None of these is in the running. What we have it, according to The Next Web, is what may  be:

the world’s first time crystal inside a quantum computer.

Now the quantum computer is definitely a Gartner go-to technology magnet. Google is happy with DeepMind’s modest financial burn rate to reign supreme. The Next Web outfit is doing its part. Two questions?

What’s a quantum computer? A demo, something that DARPA finds worthy of supporting, or a financial opportunity for clever physicists and assorted engineers eager to become the Seymour Crays of 2022.

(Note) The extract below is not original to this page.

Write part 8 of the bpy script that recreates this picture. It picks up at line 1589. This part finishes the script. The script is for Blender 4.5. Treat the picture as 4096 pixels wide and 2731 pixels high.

What’s a time crystal? Frankly I have no clue. Like some hip phrases — synaptic plasticity, phubbing, and vibrating carbon nanohorns, for instance — time crystal is definitely evocative. The write up says:

Time crystals don’t give a damn what Newton or anyone else thinks. They’re lawbreakers and heart takers. They can, theoretically, maintain entropy even when they’re used in a process.

The write up includes a number of disclaimers, but the purpose of the time crystal strikes me as part of the Google big PR picture. Whether time crystals are a thing like yeeting alphabet boys or hyperedge replacement graph grammars, the intriguing linkage of Google, quantum computing, and zippy time crystals further cements the idea that Google is a hot bed of scientific research, development, and innovation.

My thought is that Google is better at getting article writers to make their desire to work at Google evident. Google has not quite mastered the Timnit Gebru problem, however.

And are the Google results reproducible? Yeah, sure.